Clinton plan would circumvent Congress
Gibbons Seeks to Spike
Federal Rivers Proposal

Nevada Congressman Jim Gibbons this week co-sponsored legislation to block a Clinton Administration attempt to facilitate federal takeovers of America's rivers.
Entitled the American Heritage Rivers Initiative, the administration program was first announced by President Clinton in his February State of the Union address and then published May 19 in the Federal Register.
"I will designate 10 American Heritage Rivers to help communities along side them revitalize their waterfronts and clean up pollution in the rivers," said Clinton in his address.
However, Congress had already rejected a more grandiose version of the plan, the American Heritage Areas Act, in the final day's of last year's session, as a threat to property rights and as a not-so- disguised push for national land-use planning.
The rejected bill asked Congress to designate vast stretches of the country as "heritage zones" based on historical, cultural or natural characteristics. Included as targets for designation were a number of river systems.
Unlike its predecessor, the American Rivers program is projected by the administration to operate only within the Executive Branch, without Congressional approval or oversight.
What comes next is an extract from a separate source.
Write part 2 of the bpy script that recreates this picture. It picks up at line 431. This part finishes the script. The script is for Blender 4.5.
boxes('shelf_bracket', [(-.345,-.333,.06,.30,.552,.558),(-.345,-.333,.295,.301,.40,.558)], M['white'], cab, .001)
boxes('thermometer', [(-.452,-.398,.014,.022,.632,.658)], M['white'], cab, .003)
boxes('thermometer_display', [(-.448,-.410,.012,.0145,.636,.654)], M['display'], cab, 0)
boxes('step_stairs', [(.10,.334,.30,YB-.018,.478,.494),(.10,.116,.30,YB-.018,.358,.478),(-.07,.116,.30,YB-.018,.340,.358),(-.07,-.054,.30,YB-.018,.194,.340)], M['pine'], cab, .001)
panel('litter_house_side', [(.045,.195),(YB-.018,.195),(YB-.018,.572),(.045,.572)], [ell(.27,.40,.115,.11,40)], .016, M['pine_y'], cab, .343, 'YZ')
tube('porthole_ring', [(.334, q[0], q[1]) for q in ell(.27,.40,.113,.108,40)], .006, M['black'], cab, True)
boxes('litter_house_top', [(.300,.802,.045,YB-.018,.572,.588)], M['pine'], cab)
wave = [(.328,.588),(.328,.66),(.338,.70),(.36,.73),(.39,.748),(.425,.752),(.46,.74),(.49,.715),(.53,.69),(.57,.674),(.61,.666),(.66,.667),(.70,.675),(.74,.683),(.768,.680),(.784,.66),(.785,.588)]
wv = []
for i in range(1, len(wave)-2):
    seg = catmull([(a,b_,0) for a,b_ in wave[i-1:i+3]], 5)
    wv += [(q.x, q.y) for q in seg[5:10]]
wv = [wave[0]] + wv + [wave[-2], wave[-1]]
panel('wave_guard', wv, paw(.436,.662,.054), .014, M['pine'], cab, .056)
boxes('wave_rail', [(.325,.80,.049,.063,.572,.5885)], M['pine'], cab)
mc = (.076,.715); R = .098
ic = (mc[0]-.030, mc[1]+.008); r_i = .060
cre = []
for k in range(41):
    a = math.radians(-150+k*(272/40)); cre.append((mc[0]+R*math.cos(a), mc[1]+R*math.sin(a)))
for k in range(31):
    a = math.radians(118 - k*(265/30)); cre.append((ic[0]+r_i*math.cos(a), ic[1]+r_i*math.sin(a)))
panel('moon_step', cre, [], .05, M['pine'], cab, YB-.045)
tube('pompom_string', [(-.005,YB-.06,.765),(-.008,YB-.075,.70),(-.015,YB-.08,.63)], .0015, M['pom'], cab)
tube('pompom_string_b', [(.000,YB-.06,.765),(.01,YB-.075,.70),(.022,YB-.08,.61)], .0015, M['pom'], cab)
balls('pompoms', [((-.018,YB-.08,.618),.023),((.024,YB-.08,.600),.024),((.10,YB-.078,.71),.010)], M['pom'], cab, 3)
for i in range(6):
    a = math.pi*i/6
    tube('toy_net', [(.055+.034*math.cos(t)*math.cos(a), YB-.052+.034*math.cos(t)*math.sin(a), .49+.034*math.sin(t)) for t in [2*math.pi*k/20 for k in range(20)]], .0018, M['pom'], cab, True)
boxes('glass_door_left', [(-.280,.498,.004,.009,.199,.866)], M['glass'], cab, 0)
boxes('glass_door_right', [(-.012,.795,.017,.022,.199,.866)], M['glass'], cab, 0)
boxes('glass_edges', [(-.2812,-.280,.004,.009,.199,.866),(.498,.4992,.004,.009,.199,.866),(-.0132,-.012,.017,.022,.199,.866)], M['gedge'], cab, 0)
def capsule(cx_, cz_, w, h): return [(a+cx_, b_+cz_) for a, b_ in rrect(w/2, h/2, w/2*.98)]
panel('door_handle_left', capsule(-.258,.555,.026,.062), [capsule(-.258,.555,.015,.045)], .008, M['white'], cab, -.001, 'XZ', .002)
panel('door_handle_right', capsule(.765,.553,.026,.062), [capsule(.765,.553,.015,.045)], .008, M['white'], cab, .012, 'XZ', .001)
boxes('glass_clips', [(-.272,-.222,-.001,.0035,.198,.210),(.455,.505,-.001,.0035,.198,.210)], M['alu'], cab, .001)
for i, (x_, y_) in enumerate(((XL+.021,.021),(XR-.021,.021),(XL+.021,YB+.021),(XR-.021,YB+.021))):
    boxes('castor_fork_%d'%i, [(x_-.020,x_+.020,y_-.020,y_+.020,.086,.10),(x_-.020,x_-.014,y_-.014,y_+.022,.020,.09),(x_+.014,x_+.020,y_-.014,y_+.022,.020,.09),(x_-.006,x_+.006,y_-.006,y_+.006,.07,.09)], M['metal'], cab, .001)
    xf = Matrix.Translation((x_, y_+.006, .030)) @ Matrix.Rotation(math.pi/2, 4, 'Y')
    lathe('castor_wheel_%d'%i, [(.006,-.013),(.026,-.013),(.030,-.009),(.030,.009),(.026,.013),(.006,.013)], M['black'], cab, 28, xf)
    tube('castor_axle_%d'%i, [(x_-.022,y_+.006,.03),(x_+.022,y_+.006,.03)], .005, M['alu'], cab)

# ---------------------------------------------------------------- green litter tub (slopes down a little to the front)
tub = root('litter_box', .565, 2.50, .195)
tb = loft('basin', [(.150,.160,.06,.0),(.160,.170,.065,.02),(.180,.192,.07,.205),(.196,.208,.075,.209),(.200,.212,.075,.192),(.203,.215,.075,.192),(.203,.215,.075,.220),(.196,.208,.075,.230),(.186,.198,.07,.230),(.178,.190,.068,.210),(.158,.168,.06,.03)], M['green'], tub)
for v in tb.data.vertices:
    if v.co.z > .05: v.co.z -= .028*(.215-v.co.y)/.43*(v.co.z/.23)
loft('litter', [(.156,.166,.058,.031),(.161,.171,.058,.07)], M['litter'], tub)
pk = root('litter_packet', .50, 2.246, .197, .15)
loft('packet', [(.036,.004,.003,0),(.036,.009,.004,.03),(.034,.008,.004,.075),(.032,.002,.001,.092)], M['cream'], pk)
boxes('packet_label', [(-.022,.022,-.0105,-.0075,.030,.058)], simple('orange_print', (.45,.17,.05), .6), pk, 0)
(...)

Funds and personnel would be reassigned away from Congressionally



designated tasks.
The rivers designated as "American Heritage Rivers" by the president would, under the initiative, receive special federal support in the form of grants, increased services, and greater access to federal programs.
Rivers expected to be on the list, scheduled for announcement later this summer, include the Hudson, the Columbia, the Colorado, and the entire Mississippi, from its headwaters to the Gulf of Mexico.
Helen Chenoweth (R-ID), chief sponsor of the legislation introduced in Congress this week, called the Clinton initiative "the most recent assault by the Clinton administration on private property rights, States rights, and western values," when she first objected to it in a floor speech June 4.
"Just before the Memorial Day work period the Council on Environmental Quality, an unauthorized agency existing on misappropriated funds, I might add, published this proposal in the Federal Register," she said.
Noting that the proposal appeared May 19, 1997, Chenoweth said that "although law requires a 90-day public comment period, this comment period ends


 
June 9, 1997, a mere 3 weeks after its date of publication -- 3 weeks, not 3 months, as the law requires."
Not only did the administration proposal violate the Administrative Procedures Act, she said, it also totally ignored the requirements of the National Environmental Policy Act.
Chenoweth noted that House Resources Committee chairman Don Young, Republican of Alaska, and House Agricultural Committee chairman Bob Smith had written Council on Environmental Quality chairwoman Kathleen A. McGinty, "strongly advising CEQ to extend that comment period to make it legal at least another 90 days. I am sure that the gentlewoman would be wise to follow this advice, and I will enter this letter into the Record."
The administration proposal, said Chenoweth, "is just one in a string of the Clinton administration's attacks on our Western public lands."
R.J. Smith, of the Washington-based Competitive Enterprise Institute, argued "It's safe to say that this is a move towards national land-use control. It brings a federal nexus to a non-federal




area and federal control down onto private land. Once the boundaries of an area are drawn -- let's say 20 miles wide each side of a river, whatever the mandates are for that area -- they'll apply to everyone in it in some way."
Although the Clinton proposal said designations would be community-based and have the support of the local people, Smith dismissed such assurances.
"Are they really asking small farmers, ranchers, and small property owners how they like the idea?" he asked. "No, they are asking the same people who are always involved in programs like this -- the president of the local chamber of commerce, the wealthy and influential, the bankers, and of course all the environmental groups.
"It it were really a community effort, you wouldn't need 14 federal agencies involved in it."
The legislation introduced Tuesday by Chenoweth, and co-sponsored by Gibbons and ten other representatives, is HR 1842. It would terminate further development and implementation of the


 American Heritage Rivers Initiative.
"None of the funds appropriated or otherwise made available to a Federal agency (including the Council on Environmental Quality, the Environmental Protection Agency, and the Department of the Interior)," says the short bill, "may be used to develop, implement, or carry out




the American Heritage Rivers Initiative, as described in the proposal of the Council on Environmental Quality published in the Federal Register on May 19, 1997 (62 Fed. Reg. 27253), or any similar initiative."